Letter to Richard D. Webb (February 10, 1846)

Frederick Douglass

Citation Information:  Frederick Douglass, [Letter], Dundee, [Scotland], February 10, 1846. To Richard D. Webb. Foner, Philip (ed). Life and Writings of Frederick Douglass. New York: International Publishers, 1950. Vol. I, p. 137.

Frederick Douglass
Dundee, [Scotland]
February 10, 1846
To Richard D. Webb
Dear Friend:

  1. We held a very good meeting here last night, crowded to overflowing with a people whose influence cannot but be felt by the free Church. Our faithful dealing with the Church has at length had the effect to compel them to a defense of their conduct.
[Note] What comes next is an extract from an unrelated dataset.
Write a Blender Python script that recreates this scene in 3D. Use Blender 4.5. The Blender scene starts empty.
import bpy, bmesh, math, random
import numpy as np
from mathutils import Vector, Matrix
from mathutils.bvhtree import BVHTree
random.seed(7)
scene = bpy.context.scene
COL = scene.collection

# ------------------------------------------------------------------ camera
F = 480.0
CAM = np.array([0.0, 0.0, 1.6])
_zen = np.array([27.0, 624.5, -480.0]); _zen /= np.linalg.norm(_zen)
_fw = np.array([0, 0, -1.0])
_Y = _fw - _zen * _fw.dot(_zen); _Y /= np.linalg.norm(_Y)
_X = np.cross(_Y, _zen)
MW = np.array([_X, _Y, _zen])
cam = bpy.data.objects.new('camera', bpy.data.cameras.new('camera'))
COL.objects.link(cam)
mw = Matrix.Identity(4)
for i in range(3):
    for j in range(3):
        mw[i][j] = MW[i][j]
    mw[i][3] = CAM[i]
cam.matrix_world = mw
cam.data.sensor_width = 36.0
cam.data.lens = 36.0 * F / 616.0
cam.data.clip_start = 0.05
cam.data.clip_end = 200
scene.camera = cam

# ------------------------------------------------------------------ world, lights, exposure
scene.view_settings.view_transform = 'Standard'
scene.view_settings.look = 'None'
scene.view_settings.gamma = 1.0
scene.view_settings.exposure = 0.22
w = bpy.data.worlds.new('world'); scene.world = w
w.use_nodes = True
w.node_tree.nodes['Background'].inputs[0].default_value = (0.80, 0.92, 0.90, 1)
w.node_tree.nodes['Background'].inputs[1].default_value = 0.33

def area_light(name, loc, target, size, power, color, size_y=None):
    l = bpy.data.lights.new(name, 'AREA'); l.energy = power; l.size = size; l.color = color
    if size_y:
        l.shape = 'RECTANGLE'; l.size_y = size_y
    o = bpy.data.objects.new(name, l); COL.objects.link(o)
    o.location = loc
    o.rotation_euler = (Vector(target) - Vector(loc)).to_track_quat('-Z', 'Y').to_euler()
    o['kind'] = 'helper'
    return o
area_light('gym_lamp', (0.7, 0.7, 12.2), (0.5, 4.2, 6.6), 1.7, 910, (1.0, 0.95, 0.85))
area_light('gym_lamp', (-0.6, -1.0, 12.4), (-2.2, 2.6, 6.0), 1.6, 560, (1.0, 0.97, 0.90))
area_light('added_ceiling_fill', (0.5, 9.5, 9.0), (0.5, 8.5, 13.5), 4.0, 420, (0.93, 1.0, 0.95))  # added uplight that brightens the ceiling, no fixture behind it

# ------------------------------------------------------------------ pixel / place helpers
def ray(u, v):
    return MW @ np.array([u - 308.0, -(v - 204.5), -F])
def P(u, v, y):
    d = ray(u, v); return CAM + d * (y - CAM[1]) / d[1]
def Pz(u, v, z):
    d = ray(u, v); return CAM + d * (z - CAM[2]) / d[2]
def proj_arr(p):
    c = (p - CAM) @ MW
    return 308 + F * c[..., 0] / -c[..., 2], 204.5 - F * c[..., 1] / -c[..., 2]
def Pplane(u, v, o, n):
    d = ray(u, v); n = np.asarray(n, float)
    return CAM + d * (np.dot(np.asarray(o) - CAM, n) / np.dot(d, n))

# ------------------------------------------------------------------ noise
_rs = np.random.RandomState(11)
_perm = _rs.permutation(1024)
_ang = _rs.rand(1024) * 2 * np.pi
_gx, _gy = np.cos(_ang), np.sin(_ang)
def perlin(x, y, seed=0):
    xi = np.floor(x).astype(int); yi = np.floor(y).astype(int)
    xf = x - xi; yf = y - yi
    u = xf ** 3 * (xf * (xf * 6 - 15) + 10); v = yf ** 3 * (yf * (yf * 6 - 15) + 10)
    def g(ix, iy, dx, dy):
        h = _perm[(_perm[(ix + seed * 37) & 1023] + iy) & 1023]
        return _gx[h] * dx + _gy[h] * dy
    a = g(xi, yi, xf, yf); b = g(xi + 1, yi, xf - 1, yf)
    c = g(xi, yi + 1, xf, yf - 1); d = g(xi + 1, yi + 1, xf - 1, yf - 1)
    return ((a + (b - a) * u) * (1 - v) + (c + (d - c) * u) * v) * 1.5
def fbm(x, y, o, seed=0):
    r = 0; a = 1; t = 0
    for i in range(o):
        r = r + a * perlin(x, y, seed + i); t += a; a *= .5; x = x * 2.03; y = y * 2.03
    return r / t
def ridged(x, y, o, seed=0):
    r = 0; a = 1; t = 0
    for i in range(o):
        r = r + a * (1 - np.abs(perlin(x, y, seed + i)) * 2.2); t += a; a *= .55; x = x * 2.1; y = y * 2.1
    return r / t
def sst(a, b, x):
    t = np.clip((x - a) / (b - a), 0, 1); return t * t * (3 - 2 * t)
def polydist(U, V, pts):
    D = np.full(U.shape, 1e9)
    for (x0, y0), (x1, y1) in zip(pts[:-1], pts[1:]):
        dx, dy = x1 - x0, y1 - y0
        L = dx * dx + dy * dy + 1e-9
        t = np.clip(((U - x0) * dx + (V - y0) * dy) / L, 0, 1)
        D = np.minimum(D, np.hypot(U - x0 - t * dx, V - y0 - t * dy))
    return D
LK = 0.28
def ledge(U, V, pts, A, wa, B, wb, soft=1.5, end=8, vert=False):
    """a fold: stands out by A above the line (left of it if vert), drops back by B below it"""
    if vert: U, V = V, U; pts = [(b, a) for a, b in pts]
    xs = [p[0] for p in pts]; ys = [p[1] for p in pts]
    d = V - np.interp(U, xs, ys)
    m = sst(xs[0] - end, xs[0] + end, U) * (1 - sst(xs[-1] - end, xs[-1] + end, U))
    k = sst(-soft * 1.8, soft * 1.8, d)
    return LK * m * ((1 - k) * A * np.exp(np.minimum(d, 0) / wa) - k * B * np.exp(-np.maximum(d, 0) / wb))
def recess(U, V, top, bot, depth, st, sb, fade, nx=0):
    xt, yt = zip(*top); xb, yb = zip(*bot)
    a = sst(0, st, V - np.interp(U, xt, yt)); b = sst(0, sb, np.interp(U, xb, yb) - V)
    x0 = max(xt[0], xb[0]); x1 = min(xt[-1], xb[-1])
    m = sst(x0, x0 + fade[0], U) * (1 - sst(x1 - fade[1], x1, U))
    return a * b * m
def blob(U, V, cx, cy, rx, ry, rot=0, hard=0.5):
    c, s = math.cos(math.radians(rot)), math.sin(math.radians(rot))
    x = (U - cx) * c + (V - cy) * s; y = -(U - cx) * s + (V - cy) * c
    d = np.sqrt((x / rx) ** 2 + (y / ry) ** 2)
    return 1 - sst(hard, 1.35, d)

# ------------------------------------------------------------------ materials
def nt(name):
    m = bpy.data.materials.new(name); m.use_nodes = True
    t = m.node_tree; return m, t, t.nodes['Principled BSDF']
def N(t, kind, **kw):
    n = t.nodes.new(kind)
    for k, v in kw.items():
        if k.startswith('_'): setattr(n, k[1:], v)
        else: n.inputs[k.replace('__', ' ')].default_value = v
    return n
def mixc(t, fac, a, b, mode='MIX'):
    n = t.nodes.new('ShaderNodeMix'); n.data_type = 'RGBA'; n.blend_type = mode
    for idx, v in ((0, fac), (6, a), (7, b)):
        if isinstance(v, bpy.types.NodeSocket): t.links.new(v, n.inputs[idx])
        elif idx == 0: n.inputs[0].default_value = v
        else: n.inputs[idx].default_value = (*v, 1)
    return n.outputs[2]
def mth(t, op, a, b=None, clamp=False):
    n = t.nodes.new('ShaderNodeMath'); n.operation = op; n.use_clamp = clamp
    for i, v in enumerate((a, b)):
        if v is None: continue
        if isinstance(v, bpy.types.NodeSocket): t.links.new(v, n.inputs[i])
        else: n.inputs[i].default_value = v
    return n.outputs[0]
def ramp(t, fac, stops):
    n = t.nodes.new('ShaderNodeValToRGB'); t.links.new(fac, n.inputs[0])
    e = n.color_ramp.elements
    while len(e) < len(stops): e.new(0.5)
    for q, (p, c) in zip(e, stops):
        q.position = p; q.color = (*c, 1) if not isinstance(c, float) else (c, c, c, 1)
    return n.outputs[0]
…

They have until a few days since affected to despise our efforts, deeming this the best mode of silencing and defeating our exposures. They now see we are not to be put down by such cunning. Their newspaper, the Dundee Warden, has attempted to ward off our blows by attacking us personally, denouncing us as strangers, unknown to respectable people in this country, but unfortunately for this purpose they say in the next place we are in the pay of the establishment, sent for and hired by them. Thus they give us a good reputation by associating us with persons against whose moral characters they dare not utter a single word. The agitation goes nobly on. All this region is in a ferment. The very boys in the street are singing out “Send back that money.” I am informed this morning by the Dundee Courier that the St. Peter’s session have unanimously recommended the sending back the money. I meet many free Church people who are anxious to have the money sent back. I am certain that the people are right on this point. If the money is not sent back it will be the fault of their leaders. We shall continue with unabated zeal to sound the alarm— the people shall be informed. James and myself leave here at one o’clock today for Arbroth where we hold a meeting this evening. There the people are wide awake. This battling is rather unfavorable to the sale of my book, but the cause first, everything else afterwards. My kind regards to Mrs. W. and all inquiring friends.